Wir fühlten uns auch ein bisschen wie die Truppenbetreuerinnen der Antifa (lacht). Die Rote Flora war besetzt, es gab die Kämpfe um die Hafenstraße. Und wir haben Trash-Shows gemacht, in denen wir das, was am Tag politisch passiert ist, abends kommentiert haben. Wir waren auf der Suche nach anderen Männerbildern. Damals war die Antwort noch Tunte.
Und heute?
Ich bin ein schwuler Mann, der auch Drag macht, aber in seiner Genderperformance non-binär (nicht eindeutig als männlich oder weiblich zuzuordnen, die Red.) ist und das auch sehr schätzt. Ich bin eine sehr laute und selbstbewusste Persönlichkeit, aber versuche immer, diese männlichen Impulse der Übergriffigkeit und Platznahme rauszunehmen. Durchs Lautsein kann ich ja auch Platz machen für andere Menschen, Themen: Sichtbarkeit und Support.
Du moderierst die Jubiläumsgala für Hinz&Kunzt. Wo begegnen dir in deinem Alltag obdachlose Menschen?
Wer auf St. Pauli wohnt, begegnet täglich obdachlosen Menschen, gerade vorhin kam jemand am Café, in dem wir jetzt sitzen, vorbei. Ich kenne ihn gut, er ist öfter in der Nachbarschaft. Für mich ist klar, dass ich Menschen Aufmerksamkeit gebe, die auf der Straße sind. Ich merke auch, dass etwas mit den Leuten passiert, wenn sie gesehen werden. Wenn ich einfach mal frage: „Wie geht es dir heute? Brauchst du was?“ Ich kriege da sofort etwas zurück, so eine Sweetness. Ich finde auch, dass Hinz&Kunzt eine sehr clevere Art hat, mit diesen Menschen etwas zu bewegen. Ich war also bei der Gala sofort dabei, zumal auch noch die Band Schrottgrenze mitmacht (siehe Seite 50), die ich fürchterlich gern habe.
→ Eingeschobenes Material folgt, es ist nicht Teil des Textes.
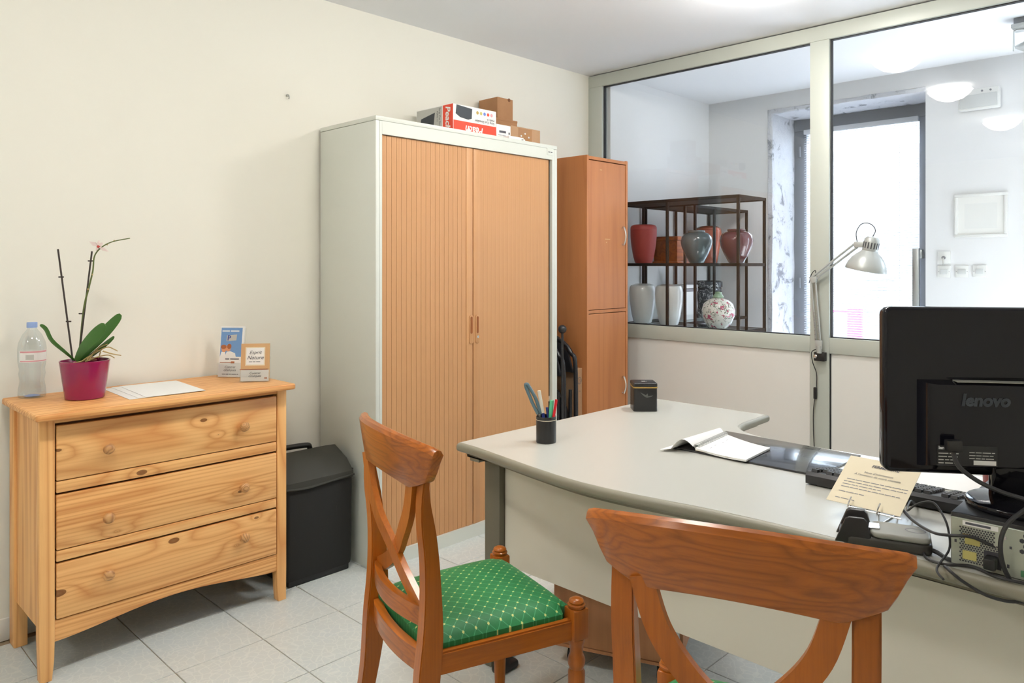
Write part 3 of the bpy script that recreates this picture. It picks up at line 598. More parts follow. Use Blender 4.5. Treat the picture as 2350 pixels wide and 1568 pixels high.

Didine wirkt irre lebenslustig!
Ich liebe Menschen ganz doll! Vor meinem geistigen Auge hoppeln lauter kleine Häschen um mich herum, die ich alle knutschen könnte.
Warst du schon immer so?
Ich war ein unglaublich unsicheres Kind, habe viel überspielt, dabei wusste ich schon mit fünf Jahren, dass ich schwul bin. Meine Seele hat sich über Jahre verbogen und verdreht, um irgendwie in diese Welt reinzupassen. Du musst dein Queersein tagtäglich neu aufbauen. Das ist ein Kraftakt.
Fühlst du dich heute sicher auf der Straße?
Ja, ich bin ja auch eine Erscheinung, eine ältere Dame von 54. In dieser Bubble auf St. Pauli würden mich meine Nachbarn aber zur Not auch mit Baseballschlägern verteidigen. Das ist einer der schönsten Orte in Deutschland, um queer zu sein. Wenn ich abends vom Auftritt nach Hause komme, rufen die Barkeeper mir zu: „Willst du noch einen Sekt trinken?“ Früher gab es viel mehr Mikroaggressionen. Das ältere Ehepaar, das mir wegen meines bunten, großen Schals zuraunte: „So was wie dich hätten sie früher vergast!“ Oder Menschen, die ihren Sozialdruck an vermeintlich Schwächere weitergeben. Wenn ich heute im Fummel zum türkischen Imbiss um die Ecke gehe, heißt es: „Schön, dass du da bist!“
Aber es gibt auch immer mehr Hasskriminalität gegen Menschen, die nicht hetero sind. Rechte stürmen Drag-Queen-Lesungen für Kinder.
Das Thema Trans ist zum Kulturkampfplatz der Rechten geworden, insofern ist Solidarität so wichtig! Wir springen halt gerade alle so wunderbar über das Stöckchen, das uns AfD und rechte Deppen hinhalten. Aber: 20 Prozent AfD-Sympathisanten bedeuten halt auch 80 Prozent Demokraten. Der Großteil der Gesellschaft ist tolerant, das vergessen wir immer.